Os da jangada bem gritavam alto: - Devagar mestre, devagar que vai partir tudo! - mas em vão porque os da lancha não conseguiam ouvir nada. A bordo da jangada o ambiente estava num caos, o pânico, até aí contido, apoderava-se dos homens que , impotentes e descontrolados pelos solavancos que os faziam cair uns sobre os outros, blasfemavam e irados esmurravam-se uns aos outros, sem saber o que faziam e a quem batiam.
O caos estava instalado. Por mais que eu gritasse tentando impor a ordem, ninguém me ouvia e muito menos obedecia. Um clarão pálido, duma luz difusa escoada por entre os milhões de gotículas de água do nevoeiro e da surriada, estava na nossa frente, era o nosso salvador. Foi sem dúvida o motivo apaziguador daquela balbúrdia infernal que se tinha instalado a bordo da jangada e que ninguém conseguia controlar e sossegar.
Um a um foram saltando para a escada de quebra-costas instalada a meia-nau, por vante da ponte, com o navio fazendo socairo(abrigo) para permitir o embarque das pessoas em segurança. Apesar disso, por vezes, o contramestre que manobrava a lancha, não conseguia evitar que esta batesse com força contra o costado do navio, estremecendo e estalando numa convulsão que parecia que estava a partir-se. Foram momentos de nervosismo e ansiedade indescritíveis que cada um viveu a seu modo.
Partindo para a faina
Fui o último a embarcar. As condições de embarque tinham piorado entretanto com o navio a atravessar-se à vaga, a lancha não conseguia aproximar-se com o balanço transversal do navio, por motivo do rolo de mar. A escada de quebra-costas balouçava ora afastando-se do costado ora embatendo fortemente contra ele. Era assustador este cenário numa noite fria e nevoenta com mar de vaga cavada, pouca luz e uma escada de corda balouçando. Era preciso ser acrobata para abordar esta aventura e eu não o era. Por momentos pensei em desistir mas, uma força interior, que se consegue encontrar nos momentos difíceis e quando tudo já está perdido apossou-se de mim uma adrenalina que me impeliu para a escada no momento em que se aproximava da lancha conseguindo agarrá-la com a mão esquerda no chicote e ainda em balanço segurar-me com a direita ao outro lado da escada.

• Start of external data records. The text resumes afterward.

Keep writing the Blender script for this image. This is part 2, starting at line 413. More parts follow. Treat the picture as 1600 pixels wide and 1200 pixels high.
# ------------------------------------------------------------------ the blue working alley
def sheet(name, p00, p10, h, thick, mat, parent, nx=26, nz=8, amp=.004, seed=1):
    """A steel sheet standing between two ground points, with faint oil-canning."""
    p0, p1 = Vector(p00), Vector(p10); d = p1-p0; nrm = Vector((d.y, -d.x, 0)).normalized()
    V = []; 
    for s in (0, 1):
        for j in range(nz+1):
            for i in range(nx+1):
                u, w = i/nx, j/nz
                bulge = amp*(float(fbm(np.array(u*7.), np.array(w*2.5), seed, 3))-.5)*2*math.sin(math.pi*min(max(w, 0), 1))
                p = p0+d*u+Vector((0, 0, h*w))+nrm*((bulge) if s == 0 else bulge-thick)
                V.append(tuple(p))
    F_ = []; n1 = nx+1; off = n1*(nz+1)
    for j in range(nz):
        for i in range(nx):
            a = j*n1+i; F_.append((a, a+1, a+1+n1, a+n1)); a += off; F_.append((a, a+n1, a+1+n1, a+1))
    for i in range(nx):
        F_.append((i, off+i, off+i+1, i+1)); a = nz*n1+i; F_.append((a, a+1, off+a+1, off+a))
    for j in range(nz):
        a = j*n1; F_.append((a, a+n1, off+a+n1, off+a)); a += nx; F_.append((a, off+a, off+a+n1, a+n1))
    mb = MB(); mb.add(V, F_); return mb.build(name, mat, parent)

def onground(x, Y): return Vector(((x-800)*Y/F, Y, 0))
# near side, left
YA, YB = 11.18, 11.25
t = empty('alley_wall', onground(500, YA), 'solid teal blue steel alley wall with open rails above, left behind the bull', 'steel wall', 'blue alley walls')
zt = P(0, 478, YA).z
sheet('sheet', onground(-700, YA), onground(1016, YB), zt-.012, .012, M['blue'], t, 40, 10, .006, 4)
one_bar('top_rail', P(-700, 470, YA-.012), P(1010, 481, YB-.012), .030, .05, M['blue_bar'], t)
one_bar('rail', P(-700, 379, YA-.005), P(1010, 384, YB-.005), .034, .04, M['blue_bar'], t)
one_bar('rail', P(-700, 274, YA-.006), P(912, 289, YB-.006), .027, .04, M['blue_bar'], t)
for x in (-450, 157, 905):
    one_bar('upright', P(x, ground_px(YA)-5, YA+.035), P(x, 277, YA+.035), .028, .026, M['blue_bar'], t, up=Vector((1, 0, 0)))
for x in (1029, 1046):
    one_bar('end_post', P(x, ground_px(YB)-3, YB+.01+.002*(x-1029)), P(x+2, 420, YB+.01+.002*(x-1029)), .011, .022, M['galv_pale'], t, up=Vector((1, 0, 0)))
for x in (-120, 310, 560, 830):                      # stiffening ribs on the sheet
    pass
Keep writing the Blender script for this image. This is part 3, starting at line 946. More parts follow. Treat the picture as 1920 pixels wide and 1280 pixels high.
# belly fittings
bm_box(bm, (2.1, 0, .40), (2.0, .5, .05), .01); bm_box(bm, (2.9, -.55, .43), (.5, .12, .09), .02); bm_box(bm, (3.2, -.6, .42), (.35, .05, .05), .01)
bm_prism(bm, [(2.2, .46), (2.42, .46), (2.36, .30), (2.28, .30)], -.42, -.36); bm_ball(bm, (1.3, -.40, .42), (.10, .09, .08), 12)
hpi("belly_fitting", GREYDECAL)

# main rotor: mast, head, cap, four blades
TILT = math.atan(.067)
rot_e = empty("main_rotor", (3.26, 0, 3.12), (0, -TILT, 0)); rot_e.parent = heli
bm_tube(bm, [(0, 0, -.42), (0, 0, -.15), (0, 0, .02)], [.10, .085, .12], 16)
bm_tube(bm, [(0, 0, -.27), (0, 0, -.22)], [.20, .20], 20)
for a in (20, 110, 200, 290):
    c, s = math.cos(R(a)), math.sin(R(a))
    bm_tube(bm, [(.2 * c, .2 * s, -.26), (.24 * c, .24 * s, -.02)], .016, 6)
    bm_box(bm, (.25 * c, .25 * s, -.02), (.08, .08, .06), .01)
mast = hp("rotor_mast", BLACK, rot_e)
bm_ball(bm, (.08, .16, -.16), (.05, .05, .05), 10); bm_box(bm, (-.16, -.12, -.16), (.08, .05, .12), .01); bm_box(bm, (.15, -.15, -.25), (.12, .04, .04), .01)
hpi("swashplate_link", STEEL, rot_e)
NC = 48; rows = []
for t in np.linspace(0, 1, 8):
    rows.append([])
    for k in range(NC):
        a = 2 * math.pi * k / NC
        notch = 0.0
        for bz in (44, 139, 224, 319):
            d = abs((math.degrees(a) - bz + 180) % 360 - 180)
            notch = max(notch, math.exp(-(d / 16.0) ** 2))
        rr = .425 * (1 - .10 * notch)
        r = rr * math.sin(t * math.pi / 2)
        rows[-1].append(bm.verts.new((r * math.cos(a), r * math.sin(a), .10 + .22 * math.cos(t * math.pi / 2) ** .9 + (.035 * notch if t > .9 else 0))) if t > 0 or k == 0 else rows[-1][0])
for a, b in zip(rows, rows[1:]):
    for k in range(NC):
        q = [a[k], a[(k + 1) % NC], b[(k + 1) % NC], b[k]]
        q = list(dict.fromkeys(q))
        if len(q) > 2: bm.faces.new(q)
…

O estrondo contra o costado do navio foi enorme e quase me obrigava a largar a escada mas, um força estranha e sobrehumana, ajudou-me a vencer esta adversidade e consegui colocar um pé no último degrau da escada. Naquele instante agradeci a Deus ter-me dado forças, agilidade, instinto, eu sei lá o que me ajudou a vencer a queda quase certa na água gelada e ficar imobilizado por hipotermia e perdido para sempre na noite de bréu naquele oceano agreste.
Quando me vi no convés do Novos Mares nem queria acreditar. Chorei de alegria, de comoção por estar salvo. Levaram-me para a ponte onde se encontrava o Capitão do São Jorge que se abraçou a mim num comovente abraço de felicidade e me disse: - Graças a Deus estamos todos salvos. O pesadelo acabou, só faltava você.
O nosso salvador rumou a St. John's onde chegou pela manhã para descarregar os náufragos.